If the courts uphold the Justice Department's bid to stop the $39 billion takeover of T-Mobile USA by AT&T, who else might emerge to bid for it?

After all, T-Mobile's owner, Deutsche Telekom, is interested in selling it and would like to get some cash.

While one might think some technology companies interested in new sectors might be bidders --- Google, Amazon or even Microsoft -- chances are they'd shy away. The reason is that telecommunications companies are potential minefields because they are regulated.

Imagine a high-growth company like Amazon having to deal with 50 state regulatory commissions, the Federal Communications Commission and the Justice Department.

So here are several candidates with some experience in management, regulated commerce and national scope.

The first is FedEx, globally known for the logistics service it provides as well as operator of a giant fleet of planes and trucks that are already major users of telecommunications for tracking, fulfillment and customer monitoring.

By circumstance, the former CEO of its biggest rival, UPS, is an AT&T director. There is something in the environment there.

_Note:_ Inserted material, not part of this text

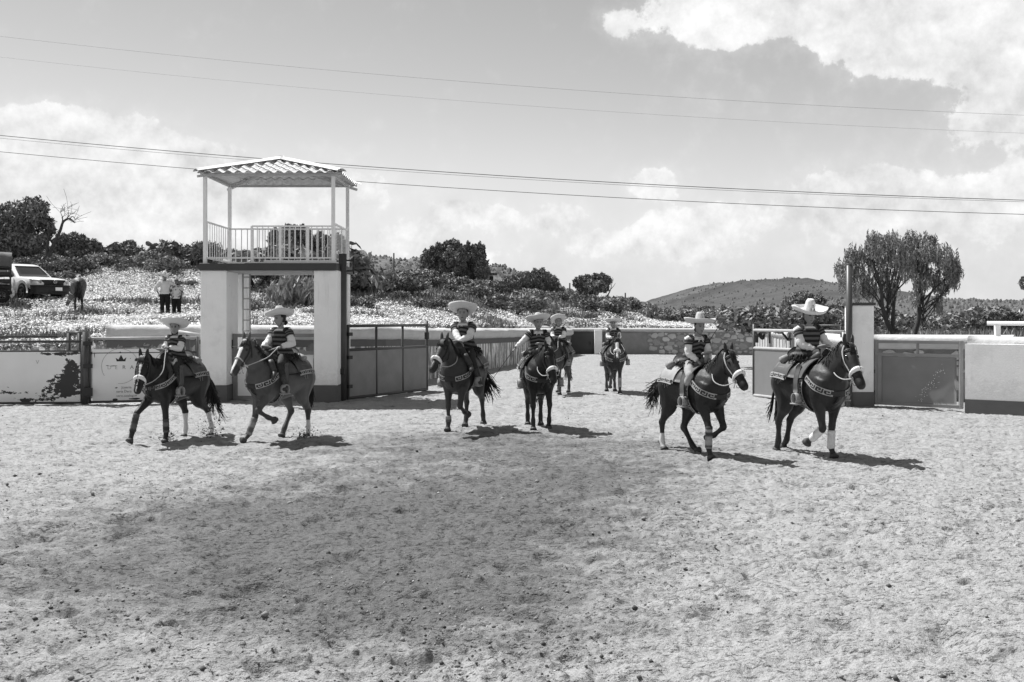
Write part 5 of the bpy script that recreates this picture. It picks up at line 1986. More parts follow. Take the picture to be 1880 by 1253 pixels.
class Horse:
    def __init__(self, spec):
        self.s = spec
        g = spec.get
        mb = MB()
        TR = TRUNK.copy()
        A = catmull(TR, 3)
        C = np.stack([A[:, 0], 0 * A[:, 0], A[:, 1]], -1)
        mb.loft(C, np.maximum(A[:, 2], .02), np.maximum(A[:, 3], .02), (0, 1, 0), 20)
        # neck
        npch, nyaw = R(g('neck', (42, 0))[0]), R(g('neck', (42, 0))[1])
        NL = .75
        N0 = np.array((.40, 0, 1.20))
        d0, d1, d2 = dirv(npch - .12, nyaw * .25), dirv(npch, nyaw * .7), dirv(npch + .10, nyaw)
        pts = [N0 - d0 * .12, N0, N0 + d0 * NL * .3]
        pts.append(pts[-1] + d1 * NL * .3)
        pts.append(pts[-1] + d2 * NL * .28)
        pts = np.array(pts)
        ra = np.array([.26, .30, .24, .19, .145])
        rb = np.array([.20, .20, .145, .112, .095])
        B = catmull(np.c_[pts, ra, rb], 4)
        self.neck = B
        lat_n = np.array((-math.sin(nyaw * .6), math.cos(nyaw * .6), 0))
        mb.loft(B[:, :3], B[:, 3], B[:, 4], lat_n, 16)
        self.lat_n = lat_n
        poll = pts[-1]
        # head
        hp, hy = R(g('head', (-52, 0))[0]), R(g('head', (-52, 0))[1])
        hd = dirv(hp, hy)
        hl = np.array((-math.sin(hy), math.cos(hy), 0.))
        hu = np.cross(hd, hl)
        if hu[2] < 0 and hp > -1.5:
            hu = -hu
        H0 = poll + np.array((0, 0, .01)) + hd * .02
        self.hd, self.hl, self.hu, self.H0 = hd, hl, hu, H0
        HR = np.array([(-.09, .05, .055, .02), (-.03, .10, .085, .035), (.06, .125, .098, .05), (.15, .135, .10, .055), (.24, .115, .088, .045), (.33, .09, .070, .028), (.42, .075, .062, .02), (.49, .070, .062, .018), (.545, .062, .058, .018), (.585, .035, .036, .022)])
        HR = HR * 1.13
        HRc = catmull(HR, 3)
        self.HR = HRc
        Cc = H0 + HRc[:, :1] * hd - HRc[:, 3:4] * hu
        mb.loft(Cc, np.maximum(HRc[:, 1], .01), np.maximum(HRc[:, 2], .01), hl, 14)
        for sd in (1, -1):
            e0 = H0 - hd * .035 + hl * .052 * sd + hu * .045
            ed = -hd * .45 + np.array((0, 0, .95)) + hl * .18 * sd + hu * .15
            ed /= np.linalg.norm(ed)
            E = np.array([e0 - ed * .03, e0 + ed * .04, e0 + ed * .10, e0 + ed * .15, e0 + ed * .185])
            mb.loft(E, [.022, .026, .026, .018, .006], [.030, .038, .036, .022, .006], hl, 8)
        # legs
        self.legs = {}
        pose = g('legs')
        for key in ('LF', 'RF', 'LH', 'RH'):
            sd = 1 if key[0] == 'L' else -1
            an = pose[key]
            D = lambda a, sp=0.: np.array((math.sin(R(a)), sd * math.sin(R(sp)), -math.cos(R(a))))
            if key[1] == 'F':
                a1, a2, a3 = an[:3]
                sp = an[3] if len(an) > 3 else 0
                E = np.array((.40, sd * .145, .86))
                f = -(D(a1, sp) * .41 + D(a2, sp) * .285 + D(a3) * .175)[2]
                f = (E[2] - .012) / f if key not in g('lift', {}) else 1. if g('lift')[key] is None else (E[2] - g('lift')[key]) / f
                K = E + D(a1, sp) * .41 * f
                Fk = K + D(a2, sp) * .285 * f
                P = Fk + D(a3) * .10
                Hf = P + D(a3) * .075
                if key not in g('lift', {}):
                    Fk[2] += .012 - Hf[2]; P[2] += .012 - Hf[2]; Hf[2] = .012
                ctrl = [(E + (.10, sd * .02, .34), .13, .085), (E + (.05, sd * .045, .16), .15, .095), (E + (0, sd * .02, 0), .105, .085), (E + (K - E) * .35, .082, .066), (E + (K - E) * .75, .052, .048), (K, .052, .050), (K + (Fk - K) * .22, .040, .036), (K + (Fk - K) * .65, .033, .030), (Fk, .044, .042), (P, .036, .036), (P + (Hf - P) * .5, .05, .05)]
                joint = K
            else:
                a0, a1, a2, a3 = an[:4]
                sp = an[4] if len(an) > 4 else 0
                Hp = np.array((-.475, sd * .13, 1.08))
                f = -(D(a0, sp * .5) * .36 + D(a1, sp) * .40 + D(a2, sp) * .37 + D(a3) * .165)[2]
                f = (Hp[2] - .012) / f if key not in g('lift', {}) else 1. if g('lift')[key] is None else (Hp[2] - g('lift')[key]) / f
                S = Hp + D(a0, sp * .5) * .36 * f
                K = S + D(a1, sp) * .40 * f
                Fk = K + D(a2, sp) * .37 * f
                P = Fk + D(a3) * .09
                Hf = P + D(a3) * .075
                if key not in g('lift', {}):
                    Fk[2] += .012 - Hf[2]; P[2] += .012 - Hf[2]; Hf[2] = .012
                ctrl = [(Hp + (.0, sd * .03, .12), .20, .12), (Hp + (0, sd * .03, 0), .235, .135), (Hp + (S - Hp) * .6, .19, .12), (S + (K - S) * .12, .135, .098), (S + (K - S) * .5, .082, .066), (S + (K - S) * .85, .054, .045), (K, .064, .050), (K + (Fk - K) * .2, .046, .040), (K + (Fk - K) * .6, .036, .033), (Fk, .046, .044), (P, .038, .038), (P + (Hf - P) * .5, .05, .05)]
                joint = K
            arr = np.array([np.r_[c, r1, r2] for c, r1, r2 in ctrl])
            arr = catmull(arr, 3)
            arr[:, 3:5] = arr[:, 3:5] * 1.14 + .002
            mb.loft(arr[:, :3], arr[:, 3], arr[:, 4], (0, 1, 0), 10)
            self.legs[key] = dict(K=K, F=Fk, P=P, H=Hf, d=D(a3), path=arr)
        me = fuse(mb, .017, 3, .5)
        V = verts_of(me)
        Nn = normals_of(me)
        self.drop = 0.
        # coat markings
        coat = spec['coat'] * .6
        tone = np.full(len(V), coat)
        tone *= 1 + .18 * vnoise(V[:, 0] * 5, V[:, 2] * 5 + V[:, 1] * 3, 3)
        for key, l in self.legs.items():
            dk = np.minimum(seg_dist(V, l['K'], l['F']), seg_dist(V, l['F'], l['H']))
            m_ = dk < .085
            tone[m_] = spec.get('points', coat * .6)
            if key in spec.get('socks', {}):
                frac = spec['socks'][key]
                top = l['F'] + (l['K'] - l['F']) * frac
                m_ = np.minimum(seg_dist(V, top, l['F']), seg_dist(V, l['F'], l['H'])) < .078
                tone[m_] = .62
        rel = V - self.H0
        s_ = rel @ self.hd
        w_ = rel @ self.hl
        u_ = rel @ self.hu
        head_m = (np.abs(w_) < .14) & (s_ > -.12) & (s_ < .64) & (np.abs(u_) < .24)
        tone[head_m & (s_ > .47)] *= .45
        bl = spec.get('blaze')
        if bl:
            wid = np.interp(s_, bl[0], bl[1])
            m_ = head_m & (Nn @ self.hu > .35) & (np.abs(w_) < wid)
            tone[m_] = .72
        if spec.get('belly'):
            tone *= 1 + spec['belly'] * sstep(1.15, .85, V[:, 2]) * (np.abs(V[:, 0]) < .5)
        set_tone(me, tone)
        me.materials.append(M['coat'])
        self.root = thing('horse', spec['label'], 'horse', spec['loc'], spec['yaw'], spec.get('group'), spec['scale'])
        self.off = np.array((0, 0, self.drop))
        if spec.get('z') is not None:
            self.root.location.z = spec['z']
        self.body = link('body', me, None, self.root)
        self.body.location = self.off
        V0 = V
        self.bvh = BVHTree.FromPolygons([tuple(v) for v in V0], [tuple(p.vertices) for p in me.polygons])
        for key, l in self.legs.items():
            mb = MB()
            d = l['d'] / np.linalg.norm(l['d'])
            a = l['P'] + d * .025
            fwd = np.array((d[2] * -1, 0, d[0]))
            mb.loft([a, a + d * .03, l['H'] + d * .012 + fwd * .012], [.050, .066, .078], [.050, .062, .072], (0, 1, 0), 12)
            self.part(mb, 'hoof', M['hoof'])
        for sd in (1, -1):
            e = self.H0 + self.hd * .145 + self.hl * .094 * sd + self.hu * .030
            mb = MB()
            mb.loft([e - self.hd * .024, e - self.hd * .014, e, e + self.hd * .014, e + self.hd * .024], [.004, .015, .019, .015, .004], [.004, .012, .015, .012, .004], self.hl, 8)
            self.part(mb, 'eye', M['eye'])
        self.mane(spec.get('mane', 1))
        self.tail(spec.get('tail', (-.35, -1., .1)), spec.get('tail_wild', .25), spec.get('tail_len', .85))
        for key, rng_, tones in spec.get('wraps', []):
            l = self.legs[key]
            mb = MB()
            a, b = l['K'] + (l['F'] - l['K']) * rng_[0], l['K'] + (l['F'] - l['K']) * rng_[1]
            t = np.linspace(0, 1, 11)
            P = a[None] * (1 - t[:, None]) + b[None] * t[:, None]
            r_ = .058 + .006 * (np.arange(11) % 2)
            mb.loft(P, r_, r_ * .94, (0, 1, 0), 12, tone=[tones[int(i * len(tones) / 11)] for i in range(11)])
            self.part(mb, 'leg_wrap', M['bandage'])

    def part(self, mb, name, mat, smooth=True, parent=None):
        o = mb.build(name, mat, parent or self.root, smooth)
        o.location = self.off
        return o

    def mane(self, side):
        rng = np.random.default_rng(hash(self.s['label']) % 1000 if False else len(self.s['label']))
        B = self.neck
        mb = MB()
        n = 150
        for k in range(n):
            t = rng.uniform(.18, 1.0)
            i = t * (len(B) - 1)
            j = int(i)
            f_ = i - j
            b = B[j] * (1 - f_) + B[min(j + 1, len(B) - 1)] * f_
            T = B[min(j + 1, len(B) - 1), :3] - B[max(j - 1, 0), :3]
            T /= np.linalg.norm(T)
            lat = self.lat_n - (self.lat_n @ T) * T
            lat /= np.linalg.norm(lat)
            up = np.cross(T, lat)
            if up[2] < 0:
                up = -up
            sd = side if rng.random() < .85 else -side
            amax = rng.uniform(.7, 1.45)
            P = []
            for a in np.linspace(-.05, amax, 6):
                P.append(b[:3] + up * math.cos(a) * (b[3] + .022) + lat * sd * math.sin(a) * (b[4] + .024) - T * .10 * a * rng.uniform(.5, 1.))
            P = np.array(P) + rng.normal(0, .006, 3)
            mb.loft(P, np.linspace(.006, .002, 6), np.linspace(.017, .006, 6), T, 4)
        self.part(mb, 'mane', M['hair'])
        mb = MB()
        for k in range(26):     # forelock
            s0 = self.H0 - self.hd * .05 + self.hl * rng.normal(0, .022) + self.hu * .07
            P = [s0 + np.array((0, 0, .02)), s0 + self.hd * .07 + self.hu * .035 + self.hl * rng.normal(0, .02), s0 + self.hd * rng.uniform(.12, .19) + self.hu * .012 + self.hl * rng.normal(0, .04)]
            mb.tube(catmull(P, 2), .007, 4)
        self.part(mb, 'forelock', M['hair'])

    def tail(self, d, wild, length):
        rng = np.random.default_rng(len(self.s['label']) + 3)
        dock = np.array((-.715, 0, 1.27))
        d = np.asarray(d, float)
        d /= np.linalg.norm(d)
        out = np.array((-.8, 0, .15))
        mb = MB()
        L_ = length
        core = catmull([dock + (.08, 0, .0), dock + out * .10 + d * .04, dock + out * .13 + d * L_ * .35, dock + out * .12 + d * L_ * .7], 4)
        mb.loft(core, np.linspace(.035, .03, len(core)), np.linspace(.04, .035, len(core)), (0, 1, 0), 8)
        locks = rng.normal(0, 1, (9, 3)) * wild
        for k in range(170):
            w = locks[k % 9] + rng.normal(0, .25, 3) * wild
            ln = L_ * rng.uniform(.7, 1.1)
            P = catmull([dock + rng.normal(0, .014, 3), dock + out * .12 + d * ln * .15 + w * .08 + rng.normal(0, .02, 3), dock + out * .14 + d * ln * .5 + w * .30, dock + out * .12 + d * ln * .8 + w * .5 + rng.normal(0, .03, 3) * wild * 3, dock + out * .1 + d * ln + w * .75 + rng.normal(0, .08, 3) * wild * 3], 3)
            mb.loft(P, np.linspace(.013, .004, len(P)), np.linspace(.013, .004, len(P)), (0.1, 1, 0), 4)
        self.part(mb, 'tail', M['hair'])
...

Memphis-based FedEx has a market capitalization of $24.9 billion. However, it had only about $2.3 billion in cash as of May 31, too little to handle such a large deal without financing or perhaps a boost from a private equity firm

How about Walt Disney Co., which bought the ABC network and understands how to make money in a regulated environment? Besides the owned-and-operated TV stations subject to regulation, it's one of the biggest cable operators, so its people know how to deal with state commissions.

Disney, whose biggest shareholder is Apple Chairman Steve Jobs, is interested in providing content to all kinds of platforms. An in-house wireless phone system might garner a look.

Burbank, Calif.-based Disney's market capitalization is $63.2 billion and the company reported cash and investments of only $6.5 billion. Again, cash might be short, but it can be raised quickly.

And as another potential player, how about Warren Buffett's Berkshire Hathaway, a holding company that includes a number of very profitable regulated enterprises including GEICO and other insurance holdings as well as the more recently bought BNSF, which runs the Burlington Northern Santa Fe railway system?

Nothing is more regulated than railroads. Perhaps a wireless phone system, managed by experienced people, would appeal to the sage of Omaha.

Berkshire's market capitalization is $181.7 billion. As of June 30, the company's cash and investments exceeded $157 billion.

Buffett has shied away from businesses he does not understand but has always been known to strike when he finds something interesting, or when he believes he can make a solid profit. Back in 1985, he helped finance Capital Cities' takeover of ABC and ended up with 25 percent of that company. A media buy wouldn't be his first time in the sector, especially because of Disney's cash flow from TV and cable.